“Da oggi l’informazione in Italia è più forte. E anche la Giustizia è più forte.” Come non essere d’accordo con gli avvocati Francesco Paolo Sisto e Roberto Eustachio Sisto, legali di parte civile per la Federazione Nazionale della stampa, nel processo a carico di Francesco De Carolis, fratello del boss Luciano detto Ciano, condannato a 2 anni e 8 mesi con l’aggravante mafiosa per tentata violenza aggravata privata in danno del giornalista Paolo Borrometi? Quel verdetto pronunciato dal Tribunale di Siracusa è lo spartiacque tra una democrazia compiuta e il clima mafioso e di paura che si respira nella Sicilia più difficile; è stato affermato il diritto-dovere di fare informazione e, contestualmente, si è acclarata la tutela dei cittadini che denunciano i metodi mafiosi. Paolo è uno di questi cittadini che ha avuto la forza e il coraggio di denunziare per se stesso e per la professione che svolge, difesa in quell’aula dalla presenza degli organismi di categoria come parti del processo contro la mafia e i suoi metodi.
“Gran pezzo di merda, appena vedo di nuovo la mia faccia, di mio fratello che oggi è la corona della mia testa, in un articolo tuo ti vengo a cercare fino a casa e ti massacro. Il giorno in cui ti incontro giuro giuro che con due gran pugni nella faccia ti devo mandare all’ospedale. Devo perdere il nome mio se non ti prendo la mandibola e te la metto dietro. E poi denunciami sta minchia, ti massacro e con le mani non c’è il carcere, pezzo di merda te lo dico già subito”. Queste le terribili frasi pronunciate da Francesco De Carolis nei confronti di Borrometi e fatte pervenire al giornalista attraverso un file audio. Borrometi, direttore del sito LaSpia.it e collaboratore dell’Agi, nonché Presidente di Articolo 21 aveva scritto troppo secondo De Carolis. In alcune inchieste aveva “osato” ricostruire gli affari mafiosi del fratello di Francesco, Luciano, un personaggio di spicco del clan siracusano Bottaro-Attanasio, gia’ condannato con sentenza passata in giudicato per omicidio, estorsioni e droga con aggravante mafiosa.

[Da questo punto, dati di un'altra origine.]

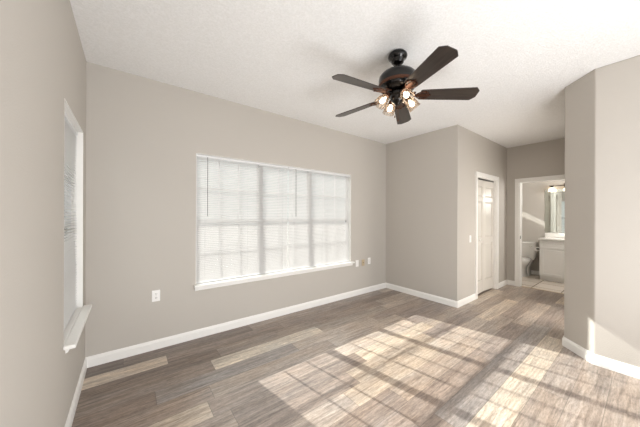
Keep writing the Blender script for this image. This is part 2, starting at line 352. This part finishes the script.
# ------------------------------------------------------------------ windows
def window(name, width, units, z0, z1, ap=0.0):
    """built in local axes: x along the wall 0..width, +y outwards, z up; the opening is 0.12 deep"""
    root = empty(name, (0, 0, 0), kind='structure'); h = z1 - z0
    fy0, fy1 = 0.070, 0.115
    bm = bmesh.new(); fw = 0.020
    box(bm, 0, fw, fy0, fy1, z0, z1); box(bm, width - fw, width, fy0, fy1, z0, z1); box(bm, fw, width - fw, fy0, fy1, z0, z0 + fw); box(bm, fw, width - fw, fy0, fy1, z1 - fw, z1)
    link('window_frame', bm, vinyl_m, root, bevel=0.002)
    uw = width / units
    for i in range(1, units):
        bm = bmesh.new(); box(bm, i * uw - 0.030, i * uw + 0.030, fy0, fy1, z0 + fw, z1 - fw); link('mullion', bm, vinyl_m, root, bevel=0.003)
    zm = 1.305
    for i in range(units):
        xa = i * uw + (fw if i == 0 else 0.030); xb = (i + 1) * uw - (fw if i == units - 1 else 0.030)
        for (a, b_, ya, yb) in ((z0 + fw, zm, 0.078, 0.094), (zm, z1 - fw, 0.096, 0.112)):
            bm = bmesh.new(); s = 0.014
            rt = 0.026 if b_ == zm else 0.014; rb = 0.026 if a == zm else 0.018
            box(bm, xa, xa + s, ya, yb, a, b_); box(bm, xb - s, xb, ya, yb, a, b_)
            box(bm, xa + s, xb - s, ya, yb, a, a + rb); box(bm, xa + s, xb - s, ya, yb, b_ - rt, b_)
            sash = link('sash', bm, vinyl_m, root, bevel=0.0015)
            bm = bmesh.new(); gx0, gx1, gz0, gz1 = xa + s, xb - s, a + rb, b_ - rt; ym = (ya + yb) / 2
            for k in (1, 2):
                xc = gx0 + (gx1 - gx0) * k / 3; box(bm, xc - .008, xc + .008, ym - .005, ym + .005, gz0, gz1)
            zc = (gz0 + gz1) / 2; box(bm, gx0, gx1, ym - .0045, ym + .0045, zc - .008, zc + .008)
            link('muntin_grid', bm, vinyl_m, sash)
            bm = bmesh.new(); box(bm, gx0, gx1, ym - .0015, ym + .0015, gz0, gz1); link('pane', bm, glass_m, sash)
    # white painted liner of the opening
    bm = bmesh.new(); t = 0.004
    box(bm, 0, t, 0.0, fy0, z0 + .001, z1 - t); box(bm, width - t, width, 0.0, fy0, z0 + .001, z1 - t); box(bm, 0, width, 0.0, fy0, z1 - t, z1)
    link('jamb_liner', bm, white_m, root)
    # stool with rounded nose and apron beneath
    bm = bmesh.new(); box(bm, 0.0, width, 0.0, fy0, z0 - 0.012, z0 + 0.012); box(bm, -0.022, width + 0.045, -0.055, 0.0, z0 - 0.012, z0 + 0.012)
    bmesh.ops.remove_doubles(bm, verts=bm.verts, dist=1e-5)
    link('window_sill', bm, white_m, root, bevel=0.006, seg=3)
    bm = bmesh.new(); prism(bm, [(0, z0 - .012), (-.016, z0 - .012), (-.016, z0 - .045), (-.010, z0 - .056), (0, z0 - .058)], ap - 0.01, width + 0.03, 'x')
    link('apron', bm, white_m, root)
    return root
w1 = window('window_1', WX1 - WX0, 3, WZ0, WZ1); w1.location = (WX0, 0, 0)
w2 = window('window_2', LY1 - LY0, 1, WZ0, WZ1, 0.06); w2.location = (0, LY0, 0); w2.rotation_euler = (0, 0, R(90))

# unseen high window, added to throw the sun strip on the bathroom wall
w3 = empty('added_window_3', (0, 0, 0), kind='structure')
bm = bmesh.new(); box(bm, 7.50, 7.84, YB0 + .06, YB0 + .064, 1.56, 1.755); link('pane', bm, glass_m, w3)

# ------------------------------------------------------------------ blinds
SLAT_TILT = R(40)
def blind(width, z0, z1, wand_x, loc, rz, label, group, yc=0.030, tilt=SLAT_TILT):
    root = empty('window_blind', loc, rz); tag(root, label, 'window blind', group)
    bm = bmesh.new(); box(bm, 0, width, yc - .014, yc + .014, z1 - .030, z1 - .002); link('headrail', bm, vinyl_m, root, bevel=0.002)
    bm = bmesh.new(); box(bm, 0.002, width - .002, yc - .012, yc + .012, z0 + .004, z0 + .014); link('bottom_rail', bm, vinyl_m, root, bevel=0.003)
    bm = bmesh.new(); n = int((z1 - z0 - .050) / 0.0212); hw = 0.0125
    for i in range(n):
        zc = z0 + .026 + i * 0.0212
        c, s = math.cos(tilt), math.sin(tilt); top, bot = [], []
        for t, cr in ((-1, 0), (-.45, .0016), (.45, .0016), (1, 0)):
            # inner edge (towards the room, -y) hangs lower
            y = yc + t * hw * c; z = zc + t * hw * s + cr
            top.append((y, z + .0003)); bot.append((y, z - .0003))
        prism(bm, top + bot[::-1], 0.003, width - 0.003, 'x')
    link('slats', bm, slat_m, root)
    bm = bmesh.new()
    xs = [0.09, width / 2, width - 0.09] if width > 1 else [0.09, width - 0.09]
    for x in xs:
        for y in (yc - .0135, yc + .0135): box(bm, x - .0008, x + .0008, y - .0006, y + .0006, z0 + .012, z1 - .03)
    link('ladder_cord', bm, vinyl_m, root)
    if wand_x is not None:
        bm = bmesh.new(); tube(bm, (wand_x, yc - .022, z1 - .03), (wand_x, yc - .024, z1 - .70), .0035, 8); box(bm, wand_x - .003, wand_x + .003, yc - .024, yc - .013, z1 - .034, z1 - .026)
        link('wand', bm, wand_m, root)
    return root
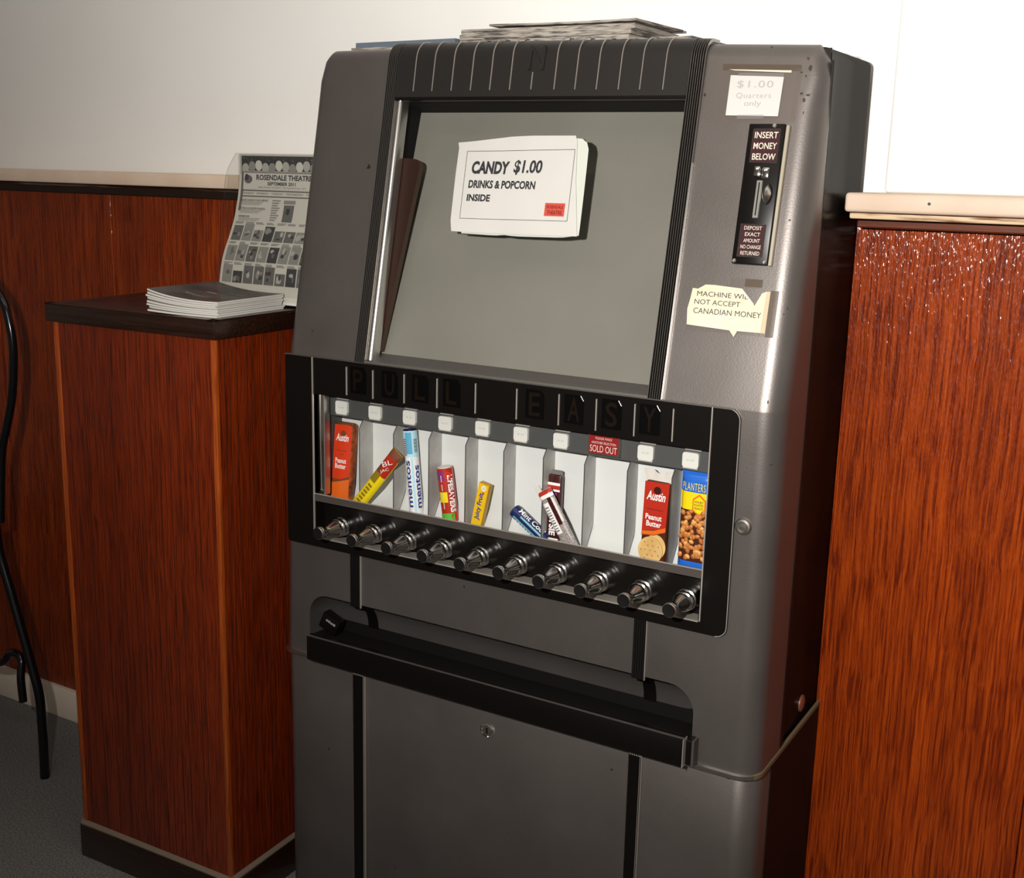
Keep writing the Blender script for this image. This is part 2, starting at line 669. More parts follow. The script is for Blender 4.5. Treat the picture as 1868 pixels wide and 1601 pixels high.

L’imputato era stato arrestato il 25 novembre dello scorso anno su richiesta della Procura di Catania e il processo per i fatti contestati è cominciato il 7 maggio 2018. Determinante la testimonianza della parte offesa, Paolo Borrometi appunto, sentito nel corso dell’udienza dello scorso 11 giugno in un’aula particolarmente affollata, di cittadini, colleghi, media, associazioni presenti in Tribunale per fornire quella “scorta mediatica” che Articolo 21 ritiene determinante, alla stregua delle tutele legali, per sostenere i giornalisti minacciati. Una lunga testimonianza quella di Borrometi, che ha difeso la sua professione insieme al valore dell’informazione in una terra di mafia. Un concetto che il nostro Presidente difende e divulga da anni, pagando un prezzo molto alto. E’ uno dei molti (troppi) cronisti sotto scorta in Italia. Ciò nonostante prosegue con il rigore di sempre nel racconto del condizionamento mafioso di diversi territori siciliani. Quello che si è chiuso con la condanna di De Carolis è il quindicesimo processo per fatti avvenuti tra Ragusa e Siracusa, in cui è parte offesa per minacce di morte ricevute da diversi clan. La Federazione nazionale della Stampa italiana, che si era costituita parte civile insieme con l’Ordine dei giornalisti, in una nota diffusa subito dopo la lettura del dispositivo, ha ribadito che “proseguirà nel suo impegno dalla parte dei cronisti minacciati” . Paolo Borrometi ha ringraziato, con parole che tradiscono commozione e affetto, tutti quelli che gli sono stati vicini, colleghi, associazioni, semplici cittadini. “E’ stata scritta una meravigliosa pagina di Giustizia – ha detto – ed io la dedico a tutti Voi che mi siete stati accanto. In un territorio dove le denunce scarseggiano, la sentenza di condanna di chi mi voleva ‘massacrare’, dimostra che denunciare conviene”.
Una rigorosa e puntuale ricostruzione di tutta la vicenda e dei legami del clan sul territorio è riportata nell’articolo scritto da Salvo Vassallo sul giornale on line La spia, diretto appunto da Borrometi.